This Poor Beater Buick Has Seen Better Days

Welcome to Little Car in the Big City, where I highlight fascinating cars I found walking around a town that is known for being bigger than everything else, but where every car is fighting to stand out: New York, New York.

Every so often you come across a car that's a little bit of a mystery. Whether by placement, or a mishmash of parts, or by ownership, something doesn't make sense. And that's the case with this poor little Buick I saw on the streets of SoHo earlier this week.

If you know anything about SoHo, and of course you know everything about SoHo because New York is the goddamn center of the universe amirite, you'd know that not only is it way too close for comfort to the Gawkerati Global Headquarters, but that it's also one of the toniest places in all of Manhattan. Expensive boutiques vie for your hard-earned dollars with expensive chain stores, when it doesn't really matter because you're spending all your hard-earned dollars on your expensive apartment with no kitchen and beautiful views of a brick wall.

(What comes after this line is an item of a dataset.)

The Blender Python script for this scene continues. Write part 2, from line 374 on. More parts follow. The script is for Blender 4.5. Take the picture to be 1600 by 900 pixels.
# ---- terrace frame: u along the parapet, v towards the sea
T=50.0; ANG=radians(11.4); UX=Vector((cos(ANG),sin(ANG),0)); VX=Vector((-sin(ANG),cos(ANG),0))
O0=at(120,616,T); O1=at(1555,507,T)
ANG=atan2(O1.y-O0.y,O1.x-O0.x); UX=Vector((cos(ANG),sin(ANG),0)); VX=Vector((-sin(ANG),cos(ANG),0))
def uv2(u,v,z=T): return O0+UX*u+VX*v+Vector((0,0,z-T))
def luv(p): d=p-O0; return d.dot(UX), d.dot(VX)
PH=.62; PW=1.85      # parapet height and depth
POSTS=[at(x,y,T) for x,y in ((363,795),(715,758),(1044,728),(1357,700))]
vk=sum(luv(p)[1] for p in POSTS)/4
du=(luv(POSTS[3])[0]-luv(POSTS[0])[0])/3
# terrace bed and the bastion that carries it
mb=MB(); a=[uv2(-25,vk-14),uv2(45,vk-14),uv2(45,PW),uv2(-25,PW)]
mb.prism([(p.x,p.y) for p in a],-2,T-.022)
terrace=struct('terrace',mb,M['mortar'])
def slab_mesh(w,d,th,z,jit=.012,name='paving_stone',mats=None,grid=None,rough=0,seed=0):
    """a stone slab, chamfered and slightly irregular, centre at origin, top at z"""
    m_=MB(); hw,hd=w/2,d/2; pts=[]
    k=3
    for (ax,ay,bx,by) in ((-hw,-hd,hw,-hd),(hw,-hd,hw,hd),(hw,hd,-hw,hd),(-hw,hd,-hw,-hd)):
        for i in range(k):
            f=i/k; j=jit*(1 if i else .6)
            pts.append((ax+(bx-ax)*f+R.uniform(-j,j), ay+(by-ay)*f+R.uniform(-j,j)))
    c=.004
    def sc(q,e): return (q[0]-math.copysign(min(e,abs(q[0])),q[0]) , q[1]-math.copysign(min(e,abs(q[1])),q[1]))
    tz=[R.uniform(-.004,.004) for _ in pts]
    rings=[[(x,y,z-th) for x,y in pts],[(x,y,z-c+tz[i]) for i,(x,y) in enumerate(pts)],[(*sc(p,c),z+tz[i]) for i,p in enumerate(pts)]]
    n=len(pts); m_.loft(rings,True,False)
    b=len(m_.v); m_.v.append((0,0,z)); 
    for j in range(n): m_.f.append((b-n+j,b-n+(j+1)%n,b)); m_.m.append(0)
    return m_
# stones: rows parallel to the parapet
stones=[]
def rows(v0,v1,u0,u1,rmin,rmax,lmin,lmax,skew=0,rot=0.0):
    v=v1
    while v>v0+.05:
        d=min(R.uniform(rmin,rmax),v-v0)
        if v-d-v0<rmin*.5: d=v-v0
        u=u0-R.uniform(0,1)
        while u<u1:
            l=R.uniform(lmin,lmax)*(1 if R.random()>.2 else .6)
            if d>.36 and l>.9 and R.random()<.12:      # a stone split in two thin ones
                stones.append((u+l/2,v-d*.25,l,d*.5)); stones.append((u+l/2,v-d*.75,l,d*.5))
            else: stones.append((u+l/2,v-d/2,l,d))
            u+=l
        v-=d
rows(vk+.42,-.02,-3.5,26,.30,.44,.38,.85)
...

So that's why this Buick is a mystery.

It's got New York's new-ish and ugly yellowy-orange plates, and its registration hasn't expired so it probably hasn't been sitting long, and there it is, all beat up like it wronged Walter from The Big Lebowski. Maybe a kid left their homework in it or something. It doesn't seem to belong in the neighborhood. Not that I don't think it being there is stupendous.

It's also a bit difficult to pin down which Buick this is exactly. This particular example is a 1963, and I believe it's a Buick Special. You early-1960s Buick obsessives should feel free to correct me, but Buick made two-door convertible versions of almost its entire model line in this period. Cannibalization, what's that?

I'm led to believe this is a Special because of its relatively compact size, and the fact that those most certainly look like the base offering of wheels. As the Special wasn't very special at all and was actually the base model, ipso facto Buick Special.

But I could be wrong. It could be a Skylark, which was actually only a trim level of the Buick Special until 1963, when it became its own (albeit very similar) model.

Here's a Fun Fact about the early 1960's Buick Special. It featured a 215-cubic inch V8. That doesn't sound very special, until I tell you it's other name: The Rover V8. Yes, the venerable Rover V8 wasn't actually a Rover V8 at all, but rather a Buick engine. It was a bit ho-hum when it was first offered to Americans in their country called America, but once leaping across the pond it was basically offered in every single car ever made. I'm sure someone, somewhere, has shoehorned one into a Mini.